# GIVEN MATERIAL:
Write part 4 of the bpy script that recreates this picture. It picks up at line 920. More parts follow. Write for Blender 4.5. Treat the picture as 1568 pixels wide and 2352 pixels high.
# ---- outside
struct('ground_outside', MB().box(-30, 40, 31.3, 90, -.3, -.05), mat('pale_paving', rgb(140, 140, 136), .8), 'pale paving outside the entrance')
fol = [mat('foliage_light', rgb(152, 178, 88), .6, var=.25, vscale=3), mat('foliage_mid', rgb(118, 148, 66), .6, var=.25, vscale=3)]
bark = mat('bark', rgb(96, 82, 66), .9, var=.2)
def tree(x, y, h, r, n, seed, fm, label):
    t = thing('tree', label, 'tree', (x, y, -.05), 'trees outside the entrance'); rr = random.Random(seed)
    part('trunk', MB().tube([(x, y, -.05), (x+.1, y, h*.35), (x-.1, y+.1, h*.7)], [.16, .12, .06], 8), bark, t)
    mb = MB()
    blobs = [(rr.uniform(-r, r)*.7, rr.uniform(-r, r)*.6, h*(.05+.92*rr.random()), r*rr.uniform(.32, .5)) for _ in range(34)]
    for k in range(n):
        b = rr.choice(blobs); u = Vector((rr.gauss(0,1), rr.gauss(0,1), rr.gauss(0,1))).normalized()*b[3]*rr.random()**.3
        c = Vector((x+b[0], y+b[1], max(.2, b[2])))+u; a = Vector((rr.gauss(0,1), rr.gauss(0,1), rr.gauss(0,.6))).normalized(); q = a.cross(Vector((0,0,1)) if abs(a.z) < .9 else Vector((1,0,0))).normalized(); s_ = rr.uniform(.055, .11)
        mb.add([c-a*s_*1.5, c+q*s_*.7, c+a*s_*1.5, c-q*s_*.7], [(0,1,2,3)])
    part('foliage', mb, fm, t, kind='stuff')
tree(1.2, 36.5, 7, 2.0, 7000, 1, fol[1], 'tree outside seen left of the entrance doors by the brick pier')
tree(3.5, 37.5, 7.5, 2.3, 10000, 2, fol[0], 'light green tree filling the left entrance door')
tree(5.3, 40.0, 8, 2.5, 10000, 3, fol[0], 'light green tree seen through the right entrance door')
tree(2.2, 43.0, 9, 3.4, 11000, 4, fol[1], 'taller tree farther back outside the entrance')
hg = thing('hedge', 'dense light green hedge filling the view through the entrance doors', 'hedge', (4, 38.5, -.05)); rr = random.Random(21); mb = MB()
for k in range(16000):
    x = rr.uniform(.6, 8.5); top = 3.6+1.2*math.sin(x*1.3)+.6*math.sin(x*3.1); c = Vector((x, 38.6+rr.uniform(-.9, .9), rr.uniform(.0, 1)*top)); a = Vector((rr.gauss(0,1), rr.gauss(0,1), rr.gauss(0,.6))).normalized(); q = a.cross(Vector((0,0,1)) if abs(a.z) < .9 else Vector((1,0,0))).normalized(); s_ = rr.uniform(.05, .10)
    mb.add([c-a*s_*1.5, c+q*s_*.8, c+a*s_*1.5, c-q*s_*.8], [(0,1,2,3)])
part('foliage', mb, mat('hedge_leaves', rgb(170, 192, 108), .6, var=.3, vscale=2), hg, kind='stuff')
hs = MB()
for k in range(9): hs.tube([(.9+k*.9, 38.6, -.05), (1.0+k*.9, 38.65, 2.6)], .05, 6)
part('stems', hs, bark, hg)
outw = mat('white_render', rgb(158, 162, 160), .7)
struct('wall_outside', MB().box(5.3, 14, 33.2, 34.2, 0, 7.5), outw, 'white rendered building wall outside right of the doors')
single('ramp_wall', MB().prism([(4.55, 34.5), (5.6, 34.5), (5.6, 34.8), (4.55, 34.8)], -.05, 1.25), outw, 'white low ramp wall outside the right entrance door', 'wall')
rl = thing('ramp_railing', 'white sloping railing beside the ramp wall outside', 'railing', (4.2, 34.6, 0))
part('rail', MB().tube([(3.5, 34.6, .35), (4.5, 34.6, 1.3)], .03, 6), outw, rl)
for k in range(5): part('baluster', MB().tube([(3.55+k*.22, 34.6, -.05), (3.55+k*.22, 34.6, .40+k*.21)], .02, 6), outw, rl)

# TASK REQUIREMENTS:
Print the whole listing again, exactly.

# RESPONSE BELOW:
Write part 4 of the bpy script that recreates this picture. It picks up at line 920. More parts follow. Write for Blender 4.5. Treat the picture as 1568 pixels wide and 2352 pixels high.
# ---- outside
struct('ground_outside', MB().box(-30, 40, 31.3, 90, -.3, -.05), mat('pale_paving', rgb(140, 140, 136), .8), 'pale paving outside the entrance')
fol = [mat('foliage_light', rgb(152, 178, 88), .6, var=.25, vscale=3), mat('foliage_mid', rgb(118, 148, 66), .6, var=.25, vscale=3)]
bark = mat('bark', rgb(96, 82, 66), .9, var=.2)
def tree(x, y, h, r, n, seed, fm, label):
    t = thing('tree', label, 'tree', (x, y, -.05), 'trees outside the entrance'); rr = random.Random(seed)
    part('trunk', MB().tube([(x, y, -.05), (x+.1, y, h*.35), (x-.1, y+.1, h*.7)], [.16, .12, .06], 8), bark, t)
    mb = MB()
    blobs = [(rr.uniform(-r, r)*.7, rr.uniform(-r, r)*.6, h*(.05+.92*rr.random()), r*rr.uniform(.32, .5)) for _ in range(34)]
    for k in range(n):
        b = rr.choice(blobs); u = Vector((rr.gauss(0,1), rr.gauss(0,1), rr.gauss(0,1))).normalized()*b[3]*rr.random()**.3
        c = Vector((x+b[0], y+b[1], max(.2, b[2])))+u; a = Vector((rr.gauss(0,1), rr.gauss(0,1), rr.gauss(0,.6))).normalized(); q = a.cross(Vector((0,0,1)) if abs(a.z) < .9 else Vector((1,0,0))).normalized(); s_ = rr.uniform(.055, .11)
        mb.add([c-a*s_*1.5, c+q*s_*.7, c+a*s_*1.5, c-q*s_*.7], [(0,1,2,3)])
    part('foliage', mb, fm, t, kind='stuff')
tree(1.2, 36.5, 7, 2.0, 7000, 1, fol[1], 'tree outside seen left of the entrance doors by the brick pier')
tree(3.5, 37.5, 7.5, 2.3, 10000, 2, fol[0], 'light green tree filling the left entrance door')
tree(5.3, 40.0, 8, 2.5, 10000, 3, fol[0], 'light green tree seen through the right entrance door')
tree(2.2, 43.0, 9, 3.4, 11000, 4, fol[1], 'taller tree farther back outside the entrance')
hg = thing('hedge', 'dense light green hedge filling the view through the entrance doors', 'hedge', (4, 38.5, -.05)); rr = random.Random(21); mb = MB()
for k in range(16000):
    x = rr.uniform(.6, 8.5); top = 3.6+1.2*math.sin(x*1.3)+.6*math.sin(x*3.1); c = Vector((x, 38.6+rr.uniform(-.9, .9), rr.uniform(.0, 1)*top)); a = Vector((rr.gauss(0,1), rr.gauss(0,1), rr.gauss(0,.6))).normalized(); q = a.cross(Vector((0,0,1)) if abs(a.z) < .9 else Vector((1,0,0))).normalized(); s_ = rr.uniform(.05, .10)
    mb.add([c-a*s_*1.5, c+q*s_*.8, c+a*s_*1.5, c-q*s_*.8], [(0,1,2,3)])
part('foliage', mb, mat('hedge_leaves', rgb(170, 192, 108), .6, var=.3, vscale=2), hg, kind='stuff')
hs = MB()
for k in range(9): hs.tube([(.9+k*.9, 38.6, -.05), (1.0+k*.9, 38.65, 2.6)], .05, 6)
part('stems', hs, bark, hg)
outw = mat('white_render', rgb(158, 162, 160), .7)
struct('wall_outside', MB().box(5.3, 14, 33.2, 34.2, 0, 7.5), outw, 'white rendered building wall outside right of the doors')
single('ramp_wall', MB().prism([(4.55, 34.5), (5.6, 34.5), (5.6, 34.8), (4.55, 34.8)], -.05, 1.25), outw, 'white low ramp wall outside the right entrance door', 'wall')
rl = thing('ramp_railing', 'white sloping railing beside the ramp wall outside', 'railing', (4.2, 34.6, 0))
part('rail', MB().tube([(3.5, 34.6, .35), (4.5, 34.6, 1.3)], .03, 6), outw, rl)
for k in range(5): part('baluster', MB().tube([(3.55+k*.22, 34.6, -.05), (3.55+k*.22, 34.6, .40+k*.21)], .02, 6), outw, rl)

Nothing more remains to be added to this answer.